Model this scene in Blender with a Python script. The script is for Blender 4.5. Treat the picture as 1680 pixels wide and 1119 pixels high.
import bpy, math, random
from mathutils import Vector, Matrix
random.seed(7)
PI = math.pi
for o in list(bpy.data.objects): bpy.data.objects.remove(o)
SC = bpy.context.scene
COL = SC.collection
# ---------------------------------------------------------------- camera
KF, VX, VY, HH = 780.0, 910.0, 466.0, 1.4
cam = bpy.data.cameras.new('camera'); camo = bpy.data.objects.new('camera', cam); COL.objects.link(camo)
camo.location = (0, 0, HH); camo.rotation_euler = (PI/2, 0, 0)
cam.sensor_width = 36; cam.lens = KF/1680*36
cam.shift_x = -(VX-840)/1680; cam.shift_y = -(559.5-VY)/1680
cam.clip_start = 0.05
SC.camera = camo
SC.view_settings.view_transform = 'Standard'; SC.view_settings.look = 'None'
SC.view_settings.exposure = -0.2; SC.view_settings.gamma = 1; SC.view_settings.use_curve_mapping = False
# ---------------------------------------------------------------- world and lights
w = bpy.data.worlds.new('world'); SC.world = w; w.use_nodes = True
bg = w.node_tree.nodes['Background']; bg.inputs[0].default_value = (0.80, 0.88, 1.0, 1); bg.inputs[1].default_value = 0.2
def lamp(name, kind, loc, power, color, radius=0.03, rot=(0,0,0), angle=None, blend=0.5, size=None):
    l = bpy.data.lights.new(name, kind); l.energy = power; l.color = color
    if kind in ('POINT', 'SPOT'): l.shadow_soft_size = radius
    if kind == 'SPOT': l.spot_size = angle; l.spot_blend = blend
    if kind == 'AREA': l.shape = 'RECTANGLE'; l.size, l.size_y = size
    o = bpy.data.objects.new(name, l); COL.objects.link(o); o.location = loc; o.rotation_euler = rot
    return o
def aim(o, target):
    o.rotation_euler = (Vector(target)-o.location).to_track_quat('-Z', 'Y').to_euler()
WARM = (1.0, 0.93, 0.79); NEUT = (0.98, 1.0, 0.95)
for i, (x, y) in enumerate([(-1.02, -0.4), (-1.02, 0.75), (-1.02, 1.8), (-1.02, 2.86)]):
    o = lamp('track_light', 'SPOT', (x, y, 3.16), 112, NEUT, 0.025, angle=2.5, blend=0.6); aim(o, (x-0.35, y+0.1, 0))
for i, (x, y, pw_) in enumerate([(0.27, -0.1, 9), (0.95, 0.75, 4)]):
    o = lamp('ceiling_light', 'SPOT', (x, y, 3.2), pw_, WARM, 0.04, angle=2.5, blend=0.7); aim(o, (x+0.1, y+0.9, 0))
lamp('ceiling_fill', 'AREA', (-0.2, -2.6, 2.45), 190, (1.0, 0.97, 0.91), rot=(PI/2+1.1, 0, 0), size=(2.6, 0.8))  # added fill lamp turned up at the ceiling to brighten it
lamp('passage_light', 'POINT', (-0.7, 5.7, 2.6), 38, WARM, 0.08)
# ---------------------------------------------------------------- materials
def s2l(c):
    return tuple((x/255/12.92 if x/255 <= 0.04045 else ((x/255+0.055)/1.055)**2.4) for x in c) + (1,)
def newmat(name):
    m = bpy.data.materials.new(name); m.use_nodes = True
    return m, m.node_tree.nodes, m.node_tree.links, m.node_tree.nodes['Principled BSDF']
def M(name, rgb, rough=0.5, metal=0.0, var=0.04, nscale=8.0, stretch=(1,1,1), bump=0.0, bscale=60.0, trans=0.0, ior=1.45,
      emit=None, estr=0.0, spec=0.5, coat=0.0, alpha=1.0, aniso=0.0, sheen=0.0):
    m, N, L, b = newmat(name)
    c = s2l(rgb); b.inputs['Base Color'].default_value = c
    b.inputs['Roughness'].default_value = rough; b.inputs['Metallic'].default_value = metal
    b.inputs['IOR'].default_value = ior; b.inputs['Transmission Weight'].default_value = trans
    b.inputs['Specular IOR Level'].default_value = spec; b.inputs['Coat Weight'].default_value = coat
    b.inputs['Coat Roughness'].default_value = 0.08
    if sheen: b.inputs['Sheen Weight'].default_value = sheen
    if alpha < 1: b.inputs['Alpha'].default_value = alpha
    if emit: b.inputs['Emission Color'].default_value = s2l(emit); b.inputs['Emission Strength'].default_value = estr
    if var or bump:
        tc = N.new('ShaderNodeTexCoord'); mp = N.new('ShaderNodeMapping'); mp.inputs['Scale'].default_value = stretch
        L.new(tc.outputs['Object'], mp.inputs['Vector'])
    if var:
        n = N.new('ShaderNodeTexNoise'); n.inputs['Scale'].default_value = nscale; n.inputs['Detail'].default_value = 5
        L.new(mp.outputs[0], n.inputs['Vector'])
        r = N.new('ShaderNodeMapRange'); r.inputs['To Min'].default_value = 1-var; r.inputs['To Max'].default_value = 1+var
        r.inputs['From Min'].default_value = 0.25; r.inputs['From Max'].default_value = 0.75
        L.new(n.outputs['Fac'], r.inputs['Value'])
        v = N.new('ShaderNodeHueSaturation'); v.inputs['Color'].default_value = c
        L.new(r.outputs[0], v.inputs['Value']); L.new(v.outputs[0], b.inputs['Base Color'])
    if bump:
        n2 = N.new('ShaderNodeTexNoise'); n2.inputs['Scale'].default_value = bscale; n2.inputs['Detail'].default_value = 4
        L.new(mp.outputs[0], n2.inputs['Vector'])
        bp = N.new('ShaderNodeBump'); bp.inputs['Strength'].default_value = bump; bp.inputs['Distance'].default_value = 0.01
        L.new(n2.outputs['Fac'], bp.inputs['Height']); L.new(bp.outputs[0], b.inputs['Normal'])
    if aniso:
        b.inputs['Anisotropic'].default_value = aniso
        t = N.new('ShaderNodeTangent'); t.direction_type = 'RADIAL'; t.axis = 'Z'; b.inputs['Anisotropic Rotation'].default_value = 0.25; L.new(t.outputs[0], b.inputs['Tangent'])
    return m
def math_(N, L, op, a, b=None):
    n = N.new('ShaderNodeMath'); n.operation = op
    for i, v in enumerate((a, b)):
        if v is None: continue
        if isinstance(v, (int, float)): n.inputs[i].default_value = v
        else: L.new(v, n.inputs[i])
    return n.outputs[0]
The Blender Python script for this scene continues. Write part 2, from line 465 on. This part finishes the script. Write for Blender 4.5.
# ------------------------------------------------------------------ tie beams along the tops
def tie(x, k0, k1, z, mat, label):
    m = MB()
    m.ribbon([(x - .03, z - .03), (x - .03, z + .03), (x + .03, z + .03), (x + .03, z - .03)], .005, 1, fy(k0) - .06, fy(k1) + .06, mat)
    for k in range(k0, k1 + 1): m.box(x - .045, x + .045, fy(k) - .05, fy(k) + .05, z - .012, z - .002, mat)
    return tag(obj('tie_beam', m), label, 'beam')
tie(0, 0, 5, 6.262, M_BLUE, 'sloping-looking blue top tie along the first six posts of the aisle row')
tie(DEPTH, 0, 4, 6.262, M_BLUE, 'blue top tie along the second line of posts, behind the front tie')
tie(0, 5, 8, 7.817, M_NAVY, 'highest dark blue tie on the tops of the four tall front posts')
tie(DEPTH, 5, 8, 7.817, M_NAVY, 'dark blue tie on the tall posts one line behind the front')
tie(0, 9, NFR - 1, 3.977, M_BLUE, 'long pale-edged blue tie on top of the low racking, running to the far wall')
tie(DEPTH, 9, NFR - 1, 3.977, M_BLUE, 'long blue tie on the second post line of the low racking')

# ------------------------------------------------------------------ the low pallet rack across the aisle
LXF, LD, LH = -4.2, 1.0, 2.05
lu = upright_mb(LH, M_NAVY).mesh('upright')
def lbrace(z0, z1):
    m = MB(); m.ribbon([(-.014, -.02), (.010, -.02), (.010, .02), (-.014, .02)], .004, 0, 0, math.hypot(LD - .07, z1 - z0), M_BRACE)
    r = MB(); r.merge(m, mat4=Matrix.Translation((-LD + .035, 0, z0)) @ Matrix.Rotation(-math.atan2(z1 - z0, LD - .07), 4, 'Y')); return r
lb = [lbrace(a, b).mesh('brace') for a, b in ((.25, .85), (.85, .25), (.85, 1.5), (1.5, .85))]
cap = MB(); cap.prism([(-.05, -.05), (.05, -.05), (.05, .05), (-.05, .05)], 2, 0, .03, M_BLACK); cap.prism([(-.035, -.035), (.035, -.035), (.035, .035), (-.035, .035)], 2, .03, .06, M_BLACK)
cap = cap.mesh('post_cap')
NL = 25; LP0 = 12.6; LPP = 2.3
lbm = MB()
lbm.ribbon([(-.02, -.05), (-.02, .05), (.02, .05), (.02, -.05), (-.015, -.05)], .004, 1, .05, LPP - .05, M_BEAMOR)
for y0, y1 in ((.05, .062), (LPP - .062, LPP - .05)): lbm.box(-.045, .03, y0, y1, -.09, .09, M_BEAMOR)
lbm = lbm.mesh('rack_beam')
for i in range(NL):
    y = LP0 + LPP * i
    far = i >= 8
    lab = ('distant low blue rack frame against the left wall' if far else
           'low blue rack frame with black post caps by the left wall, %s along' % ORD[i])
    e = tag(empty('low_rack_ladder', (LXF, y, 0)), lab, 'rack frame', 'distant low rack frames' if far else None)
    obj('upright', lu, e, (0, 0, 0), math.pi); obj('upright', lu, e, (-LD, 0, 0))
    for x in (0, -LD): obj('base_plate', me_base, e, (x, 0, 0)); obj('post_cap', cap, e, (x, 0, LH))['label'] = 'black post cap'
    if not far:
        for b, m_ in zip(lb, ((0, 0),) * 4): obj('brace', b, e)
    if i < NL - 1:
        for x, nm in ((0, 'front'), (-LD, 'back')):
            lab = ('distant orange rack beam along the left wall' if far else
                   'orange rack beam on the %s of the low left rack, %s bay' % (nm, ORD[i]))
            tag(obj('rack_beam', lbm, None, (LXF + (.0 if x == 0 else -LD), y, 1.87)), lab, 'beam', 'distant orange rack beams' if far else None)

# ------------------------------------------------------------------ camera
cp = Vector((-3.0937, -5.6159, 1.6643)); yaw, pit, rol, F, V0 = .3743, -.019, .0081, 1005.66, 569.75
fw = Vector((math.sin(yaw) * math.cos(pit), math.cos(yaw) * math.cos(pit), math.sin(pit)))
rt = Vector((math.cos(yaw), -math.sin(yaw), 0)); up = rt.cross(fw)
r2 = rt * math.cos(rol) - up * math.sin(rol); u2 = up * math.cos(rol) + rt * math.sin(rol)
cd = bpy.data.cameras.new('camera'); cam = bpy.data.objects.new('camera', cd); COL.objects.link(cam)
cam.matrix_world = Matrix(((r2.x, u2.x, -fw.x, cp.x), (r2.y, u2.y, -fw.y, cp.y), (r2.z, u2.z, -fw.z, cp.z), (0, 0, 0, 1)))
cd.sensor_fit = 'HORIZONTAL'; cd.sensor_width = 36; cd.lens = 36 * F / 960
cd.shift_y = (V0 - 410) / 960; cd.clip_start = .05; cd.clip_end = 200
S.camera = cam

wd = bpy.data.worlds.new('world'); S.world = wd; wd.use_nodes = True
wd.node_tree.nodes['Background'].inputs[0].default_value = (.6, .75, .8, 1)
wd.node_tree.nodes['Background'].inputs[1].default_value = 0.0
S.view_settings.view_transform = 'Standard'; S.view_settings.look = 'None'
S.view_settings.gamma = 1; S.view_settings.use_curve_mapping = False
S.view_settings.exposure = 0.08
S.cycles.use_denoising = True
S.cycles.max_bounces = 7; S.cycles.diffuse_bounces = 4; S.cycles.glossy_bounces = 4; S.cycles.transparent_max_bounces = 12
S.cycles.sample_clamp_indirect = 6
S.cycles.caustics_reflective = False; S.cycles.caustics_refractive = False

*****

**Given task**
Give again, word for word, the lines starting at the line that has "The Blender Python" and ending at the line that has "tie(DEPTH, 9, NFR", with both of those lines included and nothing else.

**Solution to this task**
The Blender Python script for this scene continues. Write part 2, from line 465 on. This part finishes the script. Write for Blender 4.5.
# ------------------------------------------------------------------ tie beams along the tops
def tie(x, k0, k1, z, mat, label):
    m = MB()
    m.ribbon([(x - .03, z - .03), (x - .03, z + .03), (x + .03, z + .03), (x + .03, z - .03)], .005, 1, fy(k0) - .06, fy(k1) + .06, mat)
    for k in range(k0, k1 + 1): m.box(x - .045, x + .045, fy(k) - .05, fy(k) + .05, z - .012, z - .002, mat)
    return tag(obj('tie_beam', m), label, 'beam')
tie(0, 0, 5, 6.262, M_BLUE, 'sloping-looking blue top tie along the first six posts of the aisle row')
tie(DEPTH, 0, 4, 6.262, M_BLUE, 'blue top tie along the second line of posts, behind the front tie')
tie(0, 5, 8, 7.817, M_NAVY, 'highest dark blue tie on the tops of the four tall front posts')
tie(DEPTH, 5, 8, 7.817, M_NAVY, 'dark blue tie on the tall posts one line behind the front')
tie(0, 9, NFR - 1, 3.977, M_BLUE, 'long pale-edged blue tie on top of the low racking, running to the far wall')
tie(DEPTH, 9, NFR - 1, 3.977, M_BLUE, 'long blue tie on the second post line of the low racking')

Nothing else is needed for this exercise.